Magnetocaloric Effect of Topological Excitations in Kitaev Magnets

TL;DR

This paper explores using fractional excitations in quantum spin liquids, specifically Kitaev magnets, to achieve magnetocaloric cooling, potentially surpassing traditional methods reliant on dilute magnetic ions.

Contribution

It demonstrates the magnetocaloric effect of topological excitations in Kitaev models using tensor-network calculations, revealing strong cooling effects linked to spin fractionalization.

Findings

Strong demagnetization cooling due to $Z_2$ vortices in ferromagnetic Kitaev model

Discovery of a gapless QSL phase with high spin entropy in antiferromagnetic case

Potential for topological excitation cooling in Kitaev materials

Abstract

Traditional magnetic sub-Kelvin cooling relies on the nearly free local moments in hydrate paramagnetic salts, whose utility is hampered by the dilute magnetic ions and low thermal conductivity.
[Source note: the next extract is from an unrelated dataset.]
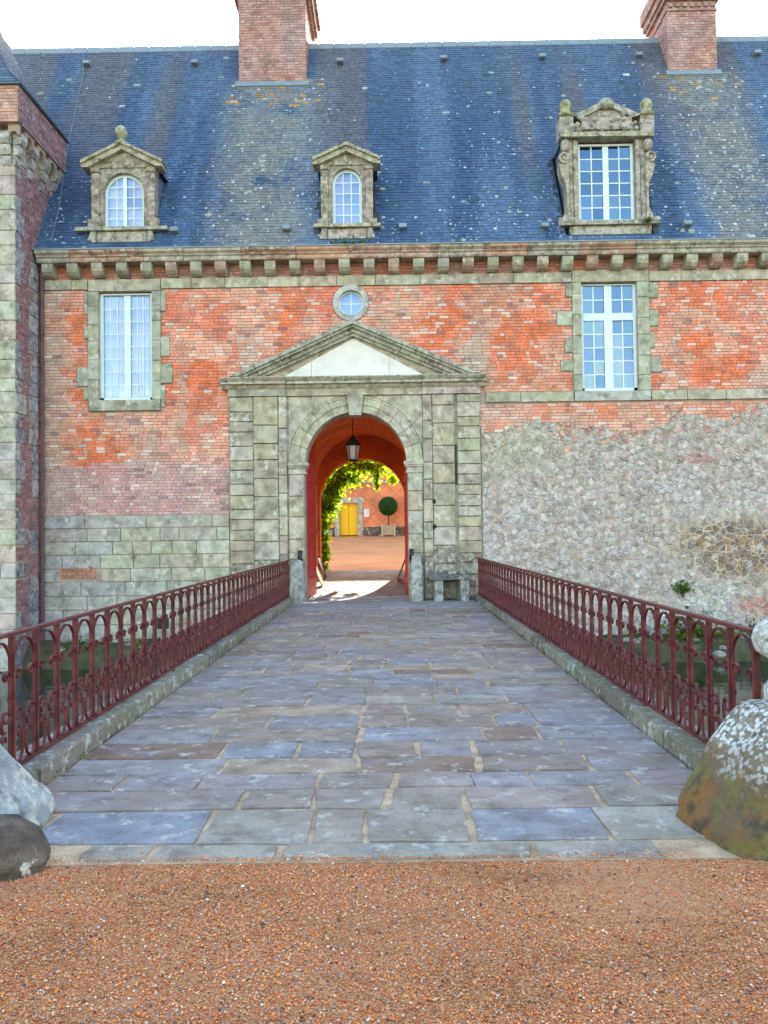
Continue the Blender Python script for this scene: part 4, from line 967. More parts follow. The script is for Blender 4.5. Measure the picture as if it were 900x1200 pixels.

Here we propose to use instead fractional excitations inherent to quantum spin liquids (QSLs) as an alternative, which are sensitive to external fields and can induce a very distinctive magnetocaloric effect. With state-of-the-art tensor-network approach, we compute low-temperature properties of Kitaev honeycomb model. For the ferromagnetic case, strong demagnetization cooling effect is observed due to the nearly free $Z_2$ vortices via spin fractionalization, described by a paramagnetic equation of state with a renormalized Curie constant. For the antiferromagnetic Kitaev case, we uncover an intermediate-field gapless QSL phase with very large spin entropy, possibly due to the emergence of spinon Fermi surface. Potential realization of topological excitation cooling in Kitaev materials is also discussed, which may offer a promising pathway to circumvent existing limitations in the paramagnetic hydrates.